Sarkozy hailed Brazil for being “the first developing country to put its proposals on the table”.

Brazil announced on Friday that it would voluntarily reduce carbon emissions by
36.1 per cent to 38.9 per cent by 2020, largely by slowing deforestation in the
vast Amazon region, while Europe is pledging a 30 per cent cut.

A day earlier, the country announced it had registered its biggest annual decline in deforestation, which scientists think is responsible for 20 per cent of the globe’s carbon emissions.

Still to commit

So far, the US and China, the world’s two biggest polluters, have no firm commitments on cuts to bring to the table.

“This puts the US in a completely isolated situation,” Marcelo Furtado, Greenpeace Brazil’s executive director, said.

He said China would present its climate target next week, leaving Barack Obama, the US president faced with “fulfilling his promises to fight climate change, or continuing the policies of (his predecessor George W.) Bush.”

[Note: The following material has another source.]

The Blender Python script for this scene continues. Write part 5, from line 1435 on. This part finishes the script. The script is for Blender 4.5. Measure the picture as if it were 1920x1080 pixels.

“We’re worried Copenhagen will be a fiasco,” Marco Aurelio Garcia, Lula’s foreign affairs adviser, said before Lula left for Paris to meet Sarkozy.

“There are risks because the biggest country [the US] won’t be arriving with an ambitious programme.”

The Copenhagen conference is aimed at hammering out a successor to the
1997 Kyoto treaty, the climate change-fighting treaty that the US never ratified.